Beim Anlegen einer Erregerspannung U wird das an sich bistabile Relais Rls durch den Aufladestrom des Kondensators erregt und schaltet. Infolge der Ladung des Kondensators C1 unterbleibt ein weiterer Stromfluss - das Relais verbleibt jedoch infolge seines bistabilen Charakters in seiner Schaltstellung. Zum Zurückschalten durch Wegnahme der Erregerspannung U entlädt sich der Kondensator C1 über die parallel zum Relais geschaltete Halbleiterstrecke T1. Das Relais R1s wird entgegengesetzt erregt und kehrt, wie ein monostabiles Relais in seine Ruhelage zurück. Auf diese Weise ist das R-Relais mit einem Minimum an Ansteuerenergie zu betreiben. Diese Schaltung ließ sich dank seiner Einfachheit sogar in das R-Relais integrieren [6]. Dies wurde beim Einsatz in einer Weltraummission unter Beweis gestellt.
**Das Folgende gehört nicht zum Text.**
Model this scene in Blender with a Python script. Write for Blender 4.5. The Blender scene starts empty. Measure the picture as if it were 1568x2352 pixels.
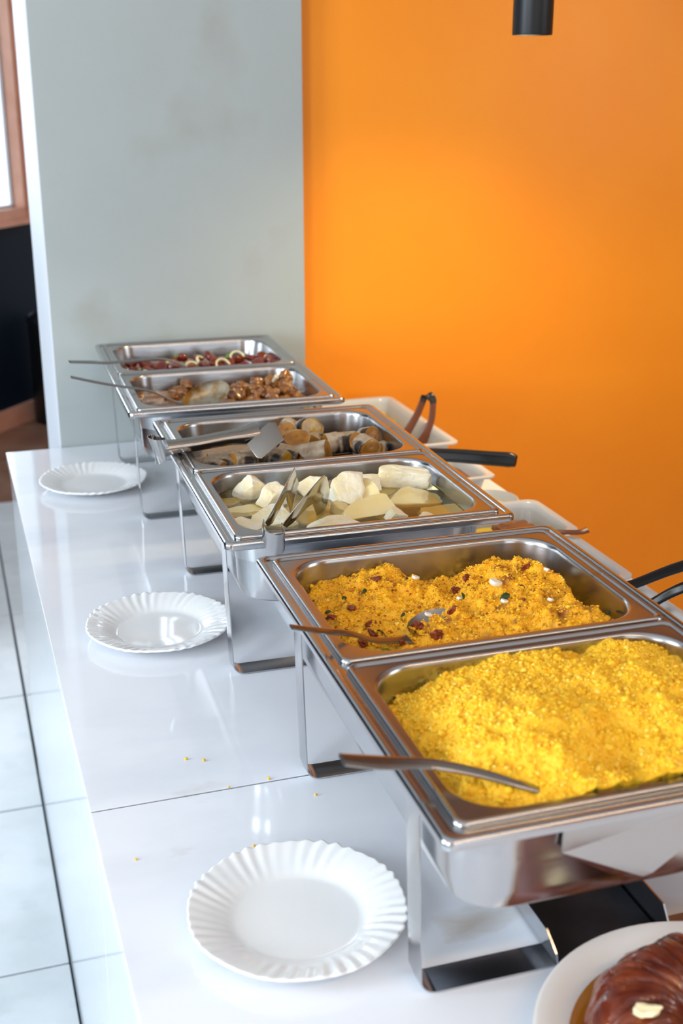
import bpy, bmesh, math, random
import numpy as np
from mathutils import Vector, Matrix, noise
C = bpy.context.scene.collection
S = bpy.context.scene
PI = math.pi
T = 0.75                      # height of the counter top; most z values below are heights over it
rnd = random.Random(7)

# ------------------------------------------------------------------ camera
cd = bpy.data.cameras.new('camera'); cam = bpy.data.objects.new('camera', cd); C.objects.link(cam)
YAW, PIT, ROL = 0.3141, 0.3374, -0.0013
fw = Vector((math.sin(YAW)*math.cos(PIT), math.cos(YAW)*math.cos(PIT), -math.sin(PIT)))
r0 = Vector((math.cos(YAW), -math.sin(YAW), 0)); u0 = r0.cross(fw)
rr_ = r0*math.cos(ROL) + u0*math.sin(ROL); uu_ = -r0*math.sin(ROL) + u0*math.cos(ROL)
cam.matrix_world = Matrix(((rr_.x, uu_.x, -fw.x, 0), (rr_.y, uu_.y, -fw.y, 0), (rr_.z, uu_.z, -fw.z, T+0.7046), (0, 0, 0, 1)))
cd.sensor_fit = 'VERTICAL'; cd.sensor_height = 36; cd.lens = 36*2814.5/2352
cd.clip_start = .01
cd.dof.use_dof = True; cd.dof.focus_distance = 1.42; cd.dof.aperture_fstop = 6.3
S.camera = cam

# ------------------------------------------------------------------ light
S.view_settings.view_transform = 'Standard'; S.view_settings.look = 'None'
S.view_settings.gamma = 1; S.view_settings.use_curve_mapping = False
S.view_settings.exposure = -0.62
w = bpy.data.worlds.new('world'); S.world = w; w.use_nodes = True
bg = w.node_tree.nodes['Background']; bg.inputs[0].default_value = (.80, .90, 1, 1); bg.inputs[1].default_value = 3.0

def area(name, loc, direction, sx, sy, power, col):
    l = bpy.data.lights.new(name, 'AREA'); l.shape = 'RECTANGLE'; l.size = sx; l.size_y = sy; l.energy = power; l.color = col
    o = bpy.data.objects.new(name, l); C.objects.link(o); o.location = loc
    o.rotation_euler = Vector(direction).to_track_quat('-Z', 'Y').to_euler()
    return o
DAY = (.83, .92, 1.0)
# daylight through the windows of the left wall, the angled wall and the wall behind the camera
area('window_daylight', (-2.44, 1.05, 1.55), (1, 0, -.12), .95, 1.5, 104, DAY)
area('window_daylight', (-2.44, -1.15, 1.55), (1, .1, -.12), .95, 1.5, 104, DAY)
area('window_daylight', (.7, -2.44, 1.60), (0, 1, -.08), 1.7, 1.4, 9, DAY)
WD = Vector((.6423, .7664, 0)); WA = Vector((.1815, 5.444, 0)); WN = Vector((.7664, -.6423, 0))
wl = WA + WD*-.72 + WN*.03
area('window_daylight', (wl.x, wl.y, 1.75), (WN.x, WN.y, 0), 1.5, 1.5, 34, DAY)
area('window_daylight', (2.94, -.45, 1.75), (-1, 0, -.1), 1.3, 1.2, 22, DAY)  # light of the added right window, for the pale sheen on the orange wall
# warm ceiling lamps over the dining side of the room
area('ceiling_lamp_light', (.9, -.7, 2.5), (0, .15, -1), 1.7, .10, 22, (1, .60, .28))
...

Mit den beschriebenen, für die moderne Schaltungstechnik vorteilhaften Eigenschaften erzielte das R-Relais auch eine besondere wirtschaftliche Bedeutung. So kamen in mehr als 30 Jahren mehrere hundert Millionen dieser Relais zum Einsatz.
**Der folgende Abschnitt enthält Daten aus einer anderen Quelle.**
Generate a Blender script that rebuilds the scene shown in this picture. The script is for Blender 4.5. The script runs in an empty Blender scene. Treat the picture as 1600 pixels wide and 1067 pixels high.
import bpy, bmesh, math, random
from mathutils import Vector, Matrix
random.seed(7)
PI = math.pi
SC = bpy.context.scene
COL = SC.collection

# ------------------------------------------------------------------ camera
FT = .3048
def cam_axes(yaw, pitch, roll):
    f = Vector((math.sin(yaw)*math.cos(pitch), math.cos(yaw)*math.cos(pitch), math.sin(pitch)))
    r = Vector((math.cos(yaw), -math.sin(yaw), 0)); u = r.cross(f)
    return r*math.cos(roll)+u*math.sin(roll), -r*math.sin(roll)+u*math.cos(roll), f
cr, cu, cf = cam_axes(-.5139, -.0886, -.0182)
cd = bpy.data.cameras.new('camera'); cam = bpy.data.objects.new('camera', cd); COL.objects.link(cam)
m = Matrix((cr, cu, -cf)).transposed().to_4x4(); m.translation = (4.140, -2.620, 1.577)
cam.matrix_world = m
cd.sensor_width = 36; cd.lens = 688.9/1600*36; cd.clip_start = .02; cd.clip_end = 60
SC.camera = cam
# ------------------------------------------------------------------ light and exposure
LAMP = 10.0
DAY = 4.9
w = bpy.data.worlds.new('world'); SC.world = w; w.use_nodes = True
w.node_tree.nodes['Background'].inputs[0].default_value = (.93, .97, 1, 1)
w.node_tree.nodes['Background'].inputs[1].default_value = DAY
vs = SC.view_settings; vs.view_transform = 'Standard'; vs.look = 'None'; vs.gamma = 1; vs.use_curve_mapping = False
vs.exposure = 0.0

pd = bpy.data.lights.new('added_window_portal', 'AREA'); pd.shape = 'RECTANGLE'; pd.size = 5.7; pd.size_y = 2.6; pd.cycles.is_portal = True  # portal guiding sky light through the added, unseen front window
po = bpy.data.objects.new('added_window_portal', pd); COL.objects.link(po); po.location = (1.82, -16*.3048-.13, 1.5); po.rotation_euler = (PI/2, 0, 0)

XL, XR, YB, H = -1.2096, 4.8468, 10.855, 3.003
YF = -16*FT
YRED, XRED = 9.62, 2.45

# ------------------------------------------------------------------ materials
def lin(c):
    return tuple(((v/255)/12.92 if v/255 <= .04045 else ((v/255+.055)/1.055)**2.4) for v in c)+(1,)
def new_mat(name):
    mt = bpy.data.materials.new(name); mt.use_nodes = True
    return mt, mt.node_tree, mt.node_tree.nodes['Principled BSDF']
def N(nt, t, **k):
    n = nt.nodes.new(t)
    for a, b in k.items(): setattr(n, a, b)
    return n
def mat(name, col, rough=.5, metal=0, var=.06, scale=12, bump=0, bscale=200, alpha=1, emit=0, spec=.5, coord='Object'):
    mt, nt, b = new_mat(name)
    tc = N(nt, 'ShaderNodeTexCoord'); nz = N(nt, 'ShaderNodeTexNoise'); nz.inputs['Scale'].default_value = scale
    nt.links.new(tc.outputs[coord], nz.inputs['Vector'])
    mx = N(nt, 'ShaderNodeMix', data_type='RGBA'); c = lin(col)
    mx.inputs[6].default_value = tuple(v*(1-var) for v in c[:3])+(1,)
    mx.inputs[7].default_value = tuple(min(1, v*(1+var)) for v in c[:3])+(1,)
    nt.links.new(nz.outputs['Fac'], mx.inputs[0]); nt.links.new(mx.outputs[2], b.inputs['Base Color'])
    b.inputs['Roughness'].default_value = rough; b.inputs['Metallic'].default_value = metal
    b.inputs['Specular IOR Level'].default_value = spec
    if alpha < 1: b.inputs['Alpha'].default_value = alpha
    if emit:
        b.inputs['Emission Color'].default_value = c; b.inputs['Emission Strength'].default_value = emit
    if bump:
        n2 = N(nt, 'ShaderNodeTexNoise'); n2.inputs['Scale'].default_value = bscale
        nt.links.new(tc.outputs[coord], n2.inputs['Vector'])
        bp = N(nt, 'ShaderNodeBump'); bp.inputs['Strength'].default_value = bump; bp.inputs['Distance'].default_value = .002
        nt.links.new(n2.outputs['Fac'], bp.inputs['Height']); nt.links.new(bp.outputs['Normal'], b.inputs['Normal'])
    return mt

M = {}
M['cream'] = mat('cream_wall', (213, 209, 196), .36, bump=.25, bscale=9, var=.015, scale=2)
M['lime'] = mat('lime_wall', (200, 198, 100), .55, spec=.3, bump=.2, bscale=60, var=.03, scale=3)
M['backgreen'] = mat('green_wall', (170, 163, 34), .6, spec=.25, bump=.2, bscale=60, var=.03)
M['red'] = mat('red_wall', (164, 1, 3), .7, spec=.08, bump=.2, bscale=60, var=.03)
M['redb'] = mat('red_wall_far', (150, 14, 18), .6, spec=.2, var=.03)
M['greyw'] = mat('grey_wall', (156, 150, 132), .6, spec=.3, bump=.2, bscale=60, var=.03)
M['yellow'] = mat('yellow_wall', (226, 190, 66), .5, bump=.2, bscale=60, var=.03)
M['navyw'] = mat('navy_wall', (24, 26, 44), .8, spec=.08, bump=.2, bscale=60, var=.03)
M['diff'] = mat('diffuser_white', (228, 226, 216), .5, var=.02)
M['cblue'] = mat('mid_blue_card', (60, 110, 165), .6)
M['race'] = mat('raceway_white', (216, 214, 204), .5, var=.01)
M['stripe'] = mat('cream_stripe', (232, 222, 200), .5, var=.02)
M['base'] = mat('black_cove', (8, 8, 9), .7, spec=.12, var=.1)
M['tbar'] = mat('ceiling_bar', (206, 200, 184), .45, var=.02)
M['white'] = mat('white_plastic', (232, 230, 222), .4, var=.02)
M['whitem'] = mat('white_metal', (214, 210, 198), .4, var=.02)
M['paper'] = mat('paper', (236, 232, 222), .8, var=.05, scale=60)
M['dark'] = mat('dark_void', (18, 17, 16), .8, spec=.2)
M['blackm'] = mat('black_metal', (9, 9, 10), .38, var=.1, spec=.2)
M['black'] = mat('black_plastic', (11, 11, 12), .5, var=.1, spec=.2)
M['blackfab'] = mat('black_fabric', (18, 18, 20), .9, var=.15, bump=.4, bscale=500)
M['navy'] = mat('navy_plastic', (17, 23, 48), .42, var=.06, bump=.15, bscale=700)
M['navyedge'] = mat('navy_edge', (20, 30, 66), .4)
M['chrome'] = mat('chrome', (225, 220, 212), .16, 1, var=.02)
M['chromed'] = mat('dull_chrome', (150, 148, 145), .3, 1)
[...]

Ein Beispiel, dass es sinnvoll sein kann, auch ein scheinbar technisch ausgereiztes Bauteil, wie das elektromechanische Relais, trotz spektakulärer Entwicklungen auf anderen Gebieten wie bei den Halbleitern, nicht aufzugeben, sondern konsequent weiter zu entwickeln.
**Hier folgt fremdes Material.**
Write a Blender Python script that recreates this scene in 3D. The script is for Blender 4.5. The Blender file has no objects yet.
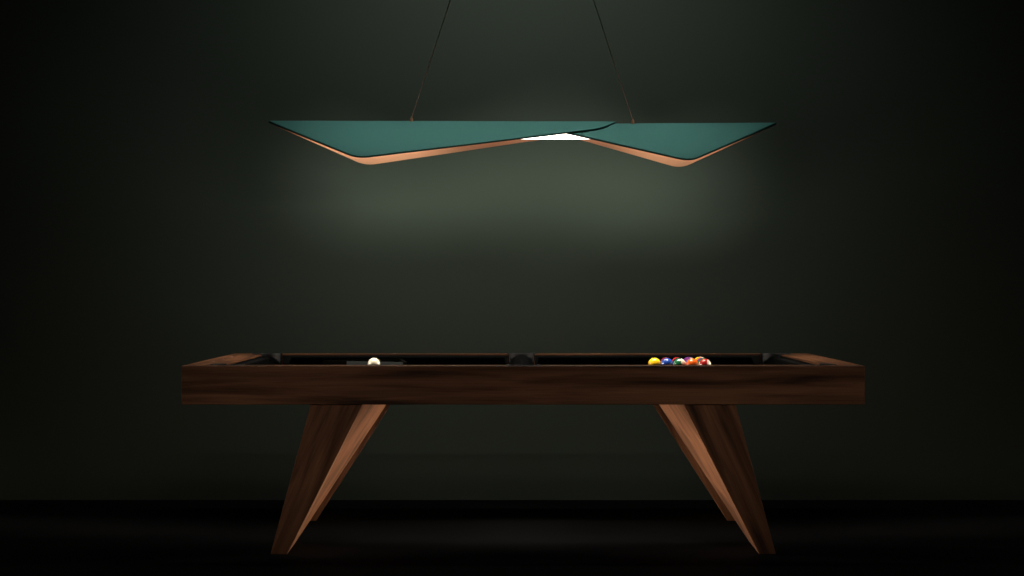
import bpy, bmesh, math
from mathutils import Vector, Matrix
C = bpy.context.scene.collection
PI = math.pi
TX, TY = 0.0466, 8.795          # centre of the table on the floor
WALL_Y = 10.08; CEIL = 3.42

# ------------------------------------------------------------------ materials
def mat(name):
    m = bpy.data.materials.new(name); m.use_nodes = True
    nt = m.node_tree
    return m, nt, nt.nodes['Principled BSDF']

def plain(name, col, rough=.5, metal=0., coat=0., noise=0., scale=20., spec=None):
    m, nt, b = mat(name)
    b.inputs['Roughness'].default_value = rough
    b.inputs['Metallic'].default_value = metal
    b.inputs['Coat Weight'].default_value = coat
    if spec is not None: b.inputs['Specular IOR Level'].default_value = spec
    tc = nt.nodes.new('ShaderNodeTexCoord'); n = nt.nodes.new('ShaderNodeTexNoise')
    n.inputs['Scale'].default_value = scale; n.inputs['Detail'].default_value = 4
    nt.links.new(tc.outputs['Object'], n.inputs['Vector'])
    r = nt.nodes.new('ShaderNodeValToRGB')
    r.color_ramp.elements[0].color = tuple(c*(1-noise) for c in col)+(1,)
    r.color_ramp.elements[1].color = tuple(min(1, c*(1+noise)) for c in col)+(1,)
    nt.links.new(n.outputs['Fac'], r.inputs['Fac'])
    nt.links.new(r.outputs['Color'], b.inputs['Base Color'])
    return m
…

Bei der Neu- und Weiterentwicklung von klassischen elektromechanischen Relais ist es immer wieder gelungen, beim Übergang von einer Generation zur nächsten Miniaturisierungsschritte mit einer Reduzierung von Volumen oder auch Leiterplattenflächen bis zu 50% zu realisieren. Figur 7 zeigt den Größenvergleich (Volumen/Kontaktstrecke) folgender Siemens - Relaisgenerationen : Kleinrelais D1 (1 Wechsler) (DE 2701230C3, DE 2723219C2, DE 2723220C2); Kleinrelais D2 (2 Wechsler) (DE 3132239C3); Miniaturrelais P1 (1 Wechsler) (DE 3338198A1); MiniaturRelais P2 (2 Wechsler) (DE 4309618A1); Telekomrelais T4 (2 Wechsler) (DE-Anmeldungen 19850667 und DE 19850668) und Silizium-Mikrorelais SIR (16 Schließer) (DE 4205029C1) [7]. Das mit der Miniaturisierung der Relais zunehmende Know-how drückt sich dabei ersichtlich in einer ganzen Anzahl von Patentanmeldungen aus.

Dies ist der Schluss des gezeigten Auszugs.